You have to hand it to Amazon, its is just going at this market hard and not letting up and by the looks of things, it is learning as it goes:

Whether you’re in the market for an 8.9-inch or 7-inch tablet, the Kindle Fire HDX is a hard device to beat. Not just for the screen resolution or the high-end processor, either: at $229 for the smaller model or $379 for the larger, the HDX is among the cheapest tablets on the market that we’d even consider recommending at those screen sizes. Even the LTE models, at $329 and $479 respectively and available for Verizon and AT&T, are as cheap as you’ll find for their kind. (And they’re not even the cheapest of Amazon’s new tablets.)

If Amazon can deliver on all its promises with its core apps, from email to the updated Silk browser, and can make the HDX into both the best vessel for Amazon content and something more besides, these two tablets are going to be hard to beat. And Mayday’s going to have a lot of customers this fall.

via Amazon’s Kindle Fire HDX: power, with a helping hand | The Verge.

Go Read This | Face it: your digital product is a service | NEXT Berlin

Great post this! Like this piece:

This is why digital products are more akin to services. If you have a bad day in a restaurant, the staff talk, and they adjust what they offer for the next day. Mistakes can be more readily rectified, customer demands worked into the product at greater speed. If you apply an agile approach to the code underlying your digital product, you have the same opportunity – you just need a company structure that will support that sort of rapid decision-making and implementation.

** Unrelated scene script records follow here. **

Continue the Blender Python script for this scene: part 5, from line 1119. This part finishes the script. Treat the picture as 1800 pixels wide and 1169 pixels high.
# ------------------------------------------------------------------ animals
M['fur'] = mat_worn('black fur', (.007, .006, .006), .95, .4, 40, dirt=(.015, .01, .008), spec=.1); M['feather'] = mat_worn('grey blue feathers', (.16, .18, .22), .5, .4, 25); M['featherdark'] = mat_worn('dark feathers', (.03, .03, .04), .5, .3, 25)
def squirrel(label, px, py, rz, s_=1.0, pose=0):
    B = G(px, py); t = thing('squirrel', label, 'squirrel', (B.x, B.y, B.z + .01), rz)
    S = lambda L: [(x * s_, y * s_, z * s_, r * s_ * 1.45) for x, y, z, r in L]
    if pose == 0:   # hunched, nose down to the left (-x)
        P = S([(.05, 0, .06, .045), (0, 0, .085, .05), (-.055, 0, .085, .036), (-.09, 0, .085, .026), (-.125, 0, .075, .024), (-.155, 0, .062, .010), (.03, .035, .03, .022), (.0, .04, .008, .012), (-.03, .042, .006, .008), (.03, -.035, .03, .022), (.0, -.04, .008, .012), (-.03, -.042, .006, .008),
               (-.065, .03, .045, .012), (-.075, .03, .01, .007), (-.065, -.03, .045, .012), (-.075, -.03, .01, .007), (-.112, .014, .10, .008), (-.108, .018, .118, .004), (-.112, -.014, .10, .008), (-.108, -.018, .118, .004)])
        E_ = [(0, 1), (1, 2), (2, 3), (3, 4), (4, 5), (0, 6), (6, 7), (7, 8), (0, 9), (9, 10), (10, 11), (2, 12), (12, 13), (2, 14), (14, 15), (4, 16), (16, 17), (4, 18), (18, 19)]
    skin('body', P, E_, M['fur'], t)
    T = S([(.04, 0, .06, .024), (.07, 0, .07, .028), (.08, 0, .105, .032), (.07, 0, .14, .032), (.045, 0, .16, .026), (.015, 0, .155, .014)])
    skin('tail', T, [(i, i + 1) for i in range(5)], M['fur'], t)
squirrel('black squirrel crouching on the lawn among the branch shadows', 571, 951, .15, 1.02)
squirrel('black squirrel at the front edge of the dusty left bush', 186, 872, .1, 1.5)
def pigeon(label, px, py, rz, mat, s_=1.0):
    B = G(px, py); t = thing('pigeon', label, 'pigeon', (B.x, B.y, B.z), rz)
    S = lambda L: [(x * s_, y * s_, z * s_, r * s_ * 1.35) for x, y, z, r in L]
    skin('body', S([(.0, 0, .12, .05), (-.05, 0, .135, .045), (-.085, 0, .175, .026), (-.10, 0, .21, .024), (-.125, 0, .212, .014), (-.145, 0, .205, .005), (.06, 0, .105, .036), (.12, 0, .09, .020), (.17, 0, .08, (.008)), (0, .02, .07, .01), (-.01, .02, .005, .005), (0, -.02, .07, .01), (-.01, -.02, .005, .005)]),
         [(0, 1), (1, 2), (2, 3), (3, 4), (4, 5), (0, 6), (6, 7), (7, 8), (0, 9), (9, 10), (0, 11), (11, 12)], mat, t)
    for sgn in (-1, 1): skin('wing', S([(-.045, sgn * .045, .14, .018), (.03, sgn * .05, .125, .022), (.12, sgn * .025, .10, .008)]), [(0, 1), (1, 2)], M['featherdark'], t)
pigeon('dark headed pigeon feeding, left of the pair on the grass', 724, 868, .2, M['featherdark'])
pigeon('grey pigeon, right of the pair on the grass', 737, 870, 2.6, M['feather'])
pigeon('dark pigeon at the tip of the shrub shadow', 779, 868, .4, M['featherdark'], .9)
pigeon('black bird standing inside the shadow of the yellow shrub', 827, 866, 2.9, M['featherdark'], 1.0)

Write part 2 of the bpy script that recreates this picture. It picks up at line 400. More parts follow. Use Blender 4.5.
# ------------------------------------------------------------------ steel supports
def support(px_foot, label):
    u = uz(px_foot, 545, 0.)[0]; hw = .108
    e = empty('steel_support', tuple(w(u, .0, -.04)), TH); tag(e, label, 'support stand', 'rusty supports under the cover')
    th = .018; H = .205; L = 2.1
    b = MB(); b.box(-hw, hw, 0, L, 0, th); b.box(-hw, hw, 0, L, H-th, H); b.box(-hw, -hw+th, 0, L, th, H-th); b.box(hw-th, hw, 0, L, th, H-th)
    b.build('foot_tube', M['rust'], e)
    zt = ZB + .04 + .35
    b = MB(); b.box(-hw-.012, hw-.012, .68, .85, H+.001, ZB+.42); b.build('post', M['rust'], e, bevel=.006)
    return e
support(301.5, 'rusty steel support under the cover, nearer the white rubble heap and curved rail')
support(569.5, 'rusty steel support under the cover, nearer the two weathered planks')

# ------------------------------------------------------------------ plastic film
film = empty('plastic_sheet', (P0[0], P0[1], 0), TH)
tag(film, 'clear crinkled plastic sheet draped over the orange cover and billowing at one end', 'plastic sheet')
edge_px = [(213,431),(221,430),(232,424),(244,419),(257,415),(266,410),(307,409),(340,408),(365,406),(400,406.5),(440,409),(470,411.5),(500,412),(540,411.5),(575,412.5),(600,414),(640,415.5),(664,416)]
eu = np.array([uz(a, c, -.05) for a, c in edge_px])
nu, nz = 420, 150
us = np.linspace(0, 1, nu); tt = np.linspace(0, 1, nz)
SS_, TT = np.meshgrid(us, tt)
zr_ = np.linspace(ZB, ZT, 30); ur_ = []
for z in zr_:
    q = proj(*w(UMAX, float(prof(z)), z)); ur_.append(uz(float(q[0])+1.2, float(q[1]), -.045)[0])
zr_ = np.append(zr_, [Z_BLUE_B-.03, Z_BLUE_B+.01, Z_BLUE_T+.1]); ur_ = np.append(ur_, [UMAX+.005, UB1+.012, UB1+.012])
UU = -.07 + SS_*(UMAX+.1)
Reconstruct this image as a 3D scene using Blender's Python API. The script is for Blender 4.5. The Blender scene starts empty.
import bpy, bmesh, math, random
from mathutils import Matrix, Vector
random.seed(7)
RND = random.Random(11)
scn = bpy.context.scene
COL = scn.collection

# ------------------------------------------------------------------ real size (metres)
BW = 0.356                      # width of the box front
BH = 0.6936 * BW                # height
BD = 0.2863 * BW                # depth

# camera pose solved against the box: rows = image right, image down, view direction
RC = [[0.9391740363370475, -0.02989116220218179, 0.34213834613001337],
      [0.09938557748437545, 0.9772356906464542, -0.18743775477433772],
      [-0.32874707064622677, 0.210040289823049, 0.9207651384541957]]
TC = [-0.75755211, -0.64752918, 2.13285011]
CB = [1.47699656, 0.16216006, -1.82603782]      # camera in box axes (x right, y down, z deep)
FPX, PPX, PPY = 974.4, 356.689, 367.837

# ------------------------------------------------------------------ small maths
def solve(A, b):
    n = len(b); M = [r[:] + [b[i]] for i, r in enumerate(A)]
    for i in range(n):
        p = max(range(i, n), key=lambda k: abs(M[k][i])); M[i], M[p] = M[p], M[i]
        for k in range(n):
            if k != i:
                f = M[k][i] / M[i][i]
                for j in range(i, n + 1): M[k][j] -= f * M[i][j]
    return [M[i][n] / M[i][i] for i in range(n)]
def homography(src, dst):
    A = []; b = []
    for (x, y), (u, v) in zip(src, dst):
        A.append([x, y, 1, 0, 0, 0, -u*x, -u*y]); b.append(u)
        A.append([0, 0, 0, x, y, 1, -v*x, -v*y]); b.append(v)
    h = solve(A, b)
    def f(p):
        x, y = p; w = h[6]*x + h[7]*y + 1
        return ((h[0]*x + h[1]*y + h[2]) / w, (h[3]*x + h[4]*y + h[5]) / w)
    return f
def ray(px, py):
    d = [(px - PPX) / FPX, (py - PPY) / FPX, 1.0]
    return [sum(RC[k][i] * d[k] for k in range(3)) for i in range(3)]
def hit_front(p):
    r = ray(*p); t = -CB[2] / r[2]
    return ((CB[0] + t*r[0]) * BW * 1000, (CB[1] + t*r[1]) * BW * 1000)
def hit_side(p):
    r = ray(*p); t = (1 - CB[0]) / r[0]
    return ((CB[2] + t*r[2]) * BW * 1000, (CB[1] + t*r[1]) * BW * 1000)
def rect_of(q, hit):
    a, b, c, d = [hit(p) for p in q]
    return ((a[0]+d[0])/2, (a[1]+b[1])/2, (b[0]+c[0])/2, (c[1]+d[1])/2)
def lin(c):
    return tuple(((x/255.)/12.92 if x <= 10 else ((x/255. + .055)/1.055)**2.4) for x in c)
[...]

via Face it: your digital product is a service | NEXT Berlin.

Go Read This | iPod eclipse — Benedict Evans

Lurking in a seemingly not related post about how the iconic Apple product is slowly becoming less important to Apple, is a great few lines about the nature of the music business and, more generally, the content business at a meta level:

One could argue that trying to charge a little extra and make more profit is more trouble than it’s worth for Google or Apple (or even profit-hungry Amazon) – better to offer it at cost or thereabouts to enhance the value of the broader platform, which is where the real money comes from (advertising and devices respectively).

The same thing is happening in books and video – content is a condition of entry to the platform game that you provide at cost. This obviously makes life pretty tough for startups – it’s hard to try to build your own ebook store or download-to-own music store right now when any device your customers might use probably already has an at-cost service built-in. The one place this might be different is in video, since in that business it is actually possible to have unique content – but of course this is very expensive.

via iPod eclipse — Benedict Evans.

These issues are of concern to everyone in the content business, from authors to publishers. That doesn’t mean we’ll be impacted equally!

 

 

 

Go Read This | Medium and Being Your Own Platform – Marco.org

Wise words from Marco, worth holding in mind all the time, especially in the sections below and when he admonishes us to have “a domain name you control and are able to easily take your content and traffic with you to another tool or host at any time*”:

Treat places like Medium the way you’d treat writing for someone else’s magazine, for free. It serves the same purpose: your writing gets to appear in a semi-upscale setting and you might temporarily get more readers than you would elsewhere, but you’re giving up ownership and a lot of control to get that.

Whether it’s worthwhile to you should depend on whether you want to establish yourself as a writer, whether you want to get paid for it in some form, and whether you can get an audience elsewhere on your own. Plenty of people can answer “no” to all three, especially if they do something else extremely time-consuming for a living and want an occasional place to write, but don’t have the time or inclination to try building regular audiences or become known for their writing. People who sometimes want to write, but never want to become even part-time writers.

via Medium and Being Your Own Platform – Marco.org.

 

* I use WordPress.com to run my site here, but I own the domain name and several others on which I can run the content which I export and back-up regularly.